I'm looking for an example of a finite dimensional algebra of infinite global dimension with a non projective module $X$ with no self-extensions, that is $\text{Ext}_A^i(X,X) = 0$ for $i>0$. The only algebra that came to my mind was $k[X]/x^n$ for a field $k$, but I didn't find any module with no self-extensions.
Any help will be very much appreciated!
Take the path algebra of the quiver with two vertices $1,2$, two arrows $a\colon 1\to 2$ and $b\colon 2\to 2$, and one relation $b^2=0$.

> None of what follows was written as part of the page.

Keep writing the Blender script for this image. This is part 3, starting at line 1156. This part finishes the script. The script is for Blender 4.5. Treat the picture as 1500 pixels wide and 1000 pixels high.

Then the indecomposable projective $P_1$ has vector space $k$ at vertex 1, $k^2$ at vertex 2, and where $a$ and $b$ act via the matrices $$ a=\begin{pmatrix}0\\1\end{pmatrix}, \quad b=\begin{pmatrix}0&1\\0&0\end{pmatrix}. $$ The indecomposable projective $P_2$ is the submodule of $P_1$ having vector space 0 at vertex 1 and $k^2$ at vertex 2.
The projective resolutions of the simples $S_1$ and $S_2$ are now $$ 0 \to P_2 \to P_1 \to S_1 \to 0 \qquad\textrm{and}\qquad \cdots \to P_2 \to P_2 \to S_2 \to 0. $$ We see that $\mathrm{p.dim}\,S_1=1$, $\mathrm{p.dim}\,S_2=\infty$, so that the algebra has infinite global dimension, but $\mathrm{Ext}^i(S_1,S_1)=0$ for all $i>0$.
(Note that $S_1$ is injective, and this example is a 'one-point extension' of $k[x]/x^2$.)